The central bank attributed this to
haphazard procedures in credit approval processes, which led to a
drastic loss of Rwf3.6 billion ($4.3 million) made by microfinance
institutions as at June 2017.
Significant provisions
One microfinance institution bore the brunt of the defaults due to “inadequate loan management.”
BNR and the association of microfinance institutions in Rwanda declined to provide details about the company.
“One
MFI had a loan that went bad and because of that, it had to make
significant provisions to service that loan, which affected not only its
performance but the entire sector on a consolidated basis,” Peace
Masozera Uwase, the director general of financial stability directorate
at BNR, said.
The MFI is said to have lent Rwf2 billion ($2.4 million) to a local construction co-operative which did not pay up.
This
mismanaged loan also affected the general growth of microfinance
deposits, which had slumped to 5.9 per cent by June 2017, from 20.1 per
cent registered in the same period last year.
The
executive director of the Association of Microfinance Institutions of
Rwanda, Mr Peter Rwema, said the entire microfinance sector is dealing
with bad loans due to prolonged drought, which affected farmers, who
make up majority of clients.
Harvest proceeds
“Many
microfinance institutions had to write off many loans because their
clients simply could not pay. Farmers rarely provide collateral. They
experienced prolonged drought and yet they were expected to repay loans
from the sale of their harvest,” Mr Rwema said.
“Microfinance
institutions have to restructure credit provision and make it more
flexible for clients to repay, otherwise the situation (default) will
remain the same.
“We also urge government to invest more in climate change management so that we can use such tools to analyse credit provision,” he added.
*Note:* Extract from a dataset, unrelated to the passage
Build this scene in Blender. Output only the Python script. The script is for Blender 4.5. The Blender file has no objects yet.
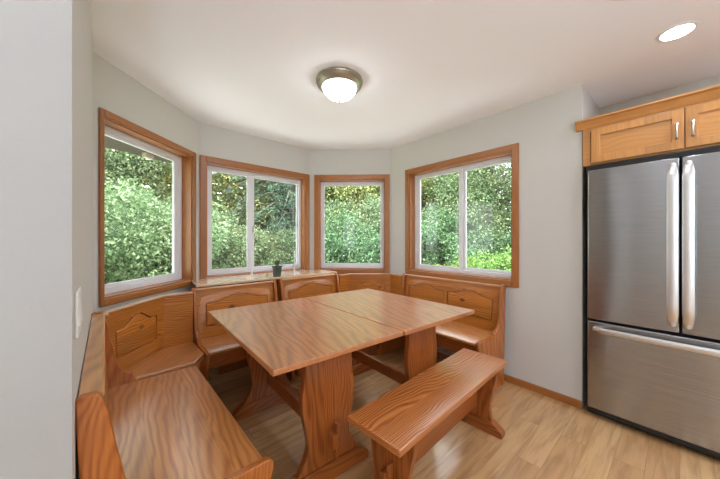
import bpy, bmesh, math, random
from mathutils import Vector, Matrix
random.seed(7)
S = bpy.context.scene
COL = S.collection
R = math.radians
H = 2.44                      # ceiling height
CAMH = 1.272

# ------------------------------------------------------------------ colours / materials
def lin(r, g, b):
    f = lambda c: (c/255/12.92) if c/255 <= .04045 else ((c/255+.055)/1.055)**2.4
    return (f(r), f(g), f(b), 1)

def newmat(name):
    m = bpy.data.materials.new(name); m.use_nodes = True
    nt = m.node_tree; b = nt.nodes['Principled BSDF']
    return m, nt, b

def N(nt, t, **kw):
    n = nt.nodes.new(t)
    for k, v in kw.items():
        if k in n.inputs: n.inputs[k].default_value = v
        else: setattr(n, k, v)
    return n

def L(nt, a, b): nt.links.new(a, b)

def math_(nt, op, a, b=None, c=None, clamp=False):
    n = nt.nodes.new('ShaderNodeMath'); n.operation = op; n.use_clamp = clamp
    for i, v in enumerate((a, b, c)):
        if v is None: continue
        if isinstance(v, (int, float)): n.inputs[i].default_value = v
        else: nt.links.new(v, n.inputs[i])
    return n.outputs[0]

def mixc(nt, fac, a, b):
    n = nt.nodes.new('ShaderNodeMix'); n.data_type = 'RGBA'
    for sock, v in ((n.inputs[0], fac), (n.inputs[6], a), (n.inputs[7], b)):
        if isinstance(v, (int, float, tuple)): sock.default_value = v
        else: nt.links.new(v, sock)
    return n.outputs[2]

def ramp(nt, fac, stops):
    n = nt.nodes.new('ShaderNodeValToRGB')
    e = n.color_ramp.elements
    while len(e) > 1: e.remove(e[-1])
    e[0].position, e[0].color = stops[0][0], stops[0][1]
    for p, c in stops[1:]:
        x = e.new(p); x.color = c
    nt.links.new(fac, n.inputs[0]); return n.outputs[0]

def simple(name, col, rough=.5, metal=0., noise=0., bump=0., nscale=30., coat=0., spec=.5):
    m, nt, b = newmat(name)
    b.inputs['Roughness'].default_value = rough
    b.inputs['Metallic'].default_value = metal
    b.inputs['Coat Weight'].default_value = coat
    b.inputs['Specular IOR Level'].default_value = spec
    tc = N(nt, 'ShaderNodeTexCoord')
    no = N(nt, 'ShaderNodeTexNoise', Scale=nscale, Detail=3.)
    L(nt, tc.outputs['Object'], no.inputs['Vector'])
    d = tuple(c*(1-noise) for c in col[:3])+(1,)
    u = tuple(min(1, c*(1+noise)) for c in col[:3])+(1,)
    L(nt, mixc(nt, no.outputs[0], d, u), b.inputs['Base Color'])
    if bump:
        bp = N(nt, 'ShaderNodeBump', Strength=bump, Distance=.002)
        L(nt, no.outputs[0], bp.inputs['Height']); L(nt, bp.outputs[0], b.inputs['Normal'])
    return m

def wood(name, light, mid, dark, axis, board=.11, rough=.3, coat=.25, ring=.5, knots=True, ringscale=11., cior=1.5, crough=.25):
    """flat-sawn glued boards running along one local axis"""
    m, nt, b = newmat(name)
    tc = N(nt, 'ShaderNodeTexCoord'); oi = N(nt, 'ShaderNodeObjectInfo')
    sp = N(nt, 'ShaderNodeSeparateXYZ'); L(nt, tc.outputs['Object'], sp.inputs[0])
    order = {'X': (0, 1, 2), 'Y': (1, 0, 2), 'Z': (2, 0, 1), 'XV': (0, 2, 1), 'YV': (1, 2, 0), 'ZS': (2, 1, 0)}[axis]
    a, c1, c2 = (sp.outputs[i] for i in order)
    # glued boards: each has its own shift of grain and its own tone
    bd = math_(nt, 'FLOOR', math_(nt, 'DIVIDE', math_(nt, 'ADD', c1, 10.013), board))
    wn = N(nt, 'ShaderNodeTexWhiteNoise', noise_dimensions='2D')
    cb = N(nt, 'ShaderNodeCombineXYZ'); L(nt, bd, cb.inputs[0]); L(nt, oi.outputs['Random'], cb.inputs[1])
    L(nt, cb.outputs[0], wn.inputs['Vector'])
    shift = math_(nt, 'MULTIPLY', wn.outputs['Value'], 7.3)
    tone = wn.outputs['Color']
    aa = math_(nt, 'ADD', a, shift)
    # low-frequency wander
    v1 = N(nt, 'ShaderNodeCombineXYZ')
    L(nt, math_(nt, 'MULTIPLY', aa, 1.3), v1.inputs[0]); L(nt, math_(nt, 'MULTIPLY', c1, 4.), v1.inputs[1]); L(nt, math_(nt, 'MULTIPLY', c2, 4.), v1.inputs[2])
    n1 = N(nt, 'ShaderNodeTexNoise', Scale=1.4, Detail=2.); L(nt, v1.outputs[0], n1.inputs['Vector'])
    wob = math_(nt, 'SUBTRACT', n1.outputs[0], .5)
    # growth rings about a slanting pith below the board
    cl = math_(nt, 'MULTIPLY', math_(nt, 'FRACT', math_(nt, 'DIVIDE', math_(nt, 'ADD', c1, 10.013), board)), board)
    r1 = math_(nt, 'ADD', math_(nt, 'ADD', math_(nt, 'ADD', cl, .035), math_(nt, 'MULTIPLY', wob, .17)), math_(nt, 'MULTIPLY', wn.outputs['Value'], .12))
    r2 = math_(nt, 'ADD', math_(nt, 'ADD', c2, .06), math_(nt, 'MULTIPLY', aa, .035))
    rr = math_(nt, 'SQRT', math_(nt, 'ADD', math_(nt, 'MULTIPLY', r1, r1), math_(nt, 'MULTIPLY', r2, r2)))
    sw = math_(nt, 'SINE', math_(nt, 'MULTIPLY', rr, ringscale*70))
    late = math_(nt, 'POWER', math_(nt, 'ADD', .5, math_(nt, 'MULTIPLY', sw, .5)), 1.6)
    # fine fibres
    v2 = N(nt, 'ShaderNodeCombineXYZ')
    L(nt, math_(nt, 'MULTIPLY', aa, 3.), v2.inputs[0]); L(nt, math_(nt, 'MULTIPLY', c1, 120.), v2.inputs[1]); L(nt, math_(nt, 'MULTIPLY', c2, 120.), v2.inputs[2])
    n2 = N(nt, 'ShaderNodeTexNoise', Scale=1., Detail=3.); L(nt, v2.outputs[0], n2.inputs['Vector'])
    f = math_(nt, 'ADD', math_(nt, 'MULTIPLY', late, ring), math_(nt, 'MULTIPLY', math_(nt, 'SUBTRACT', n2.outputs[0], .30), .75), clamp=True)
    col = ramp(nt, f, [(0., light), (.45, mid), (1., dark)])
    # tone per board
    hs = N(nt, 'ShaderNodeHueSaturation'); L(nt, col, hs.inputs['Color'])
    L(nt, math_(nt, 'ADD', .86, math_(nt, 'MULTIPLY', wn.outputs['Value'], .24)), hs.inputs['Value'])
    col = hs.outputs[0]
    if knots:
        v3 = N(nt, 'ShaderNodeCombineXYZ')
        L(nt, math_(nt, 'MULTIPLY', aa, 2.1), v3.inputs[0]); L(nt, math_(nt, 'MULTIPLY', c1, 3.6), v3.inputs[1]); L(nt, math_(nt, 'MULTIPLY', c2, 1.2), v3.inputs[2])
        vo = N(nt, 'ShaderNodeTexVoronoi', Scale=1.0); L(nt, v3.outputs[0], vo.inputs['Vector'])
        k = ramp(nt, vo.outputs['Distance'], [(0., (1, 1, 1, 1)), (.035, (1, 1, 1, 1)), (.075, (0, 0, 0, 1))])
        sx = N(nt, 'ShaderNodeSeparateXYZ'); L(nt, vo.outputs['Color'], sx.inputs[0])
        on = math_(nt, 'GREATER_THAN', sx.outputs[0], .55)
        kd = tuple(c*.35 for c in dark[:3])+(1,)
        col = mixc(nt, math_(nt, 'MULTIPLY', math_(nt, 'MULTIPLY', k, on), .8), col, kd)
    L(nt, col, b.inputs['Base Color'])
    b.inputs['Roughness'].default_value = rough
    b.inputs['Coat Weight'].default_value = coat
    b.inputs['Coat Roughness'].default_value = crough; b.inputs['Coat IOR'].default_value = cior
    bp = N(nt, 'ShaderNodeBump', Strength=.03, Distance=.001)
    L(nt, f, bp.inputs['Height']); L(nt, bp.outputs[0], b.inputs['Normal'])
    return m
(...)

“We also urge government to invest more in climate change management so that we can use such tools to analyse credit provision,” he added.
The central bank also reported a
slowdown in lending to farmers due to increasing non-performing loans in
the agriculture sector.
Rwanda has 154 microfinance
institutions operating across the country, accounting for 6.3 per cent
of the total assets in the financial assets portfolio.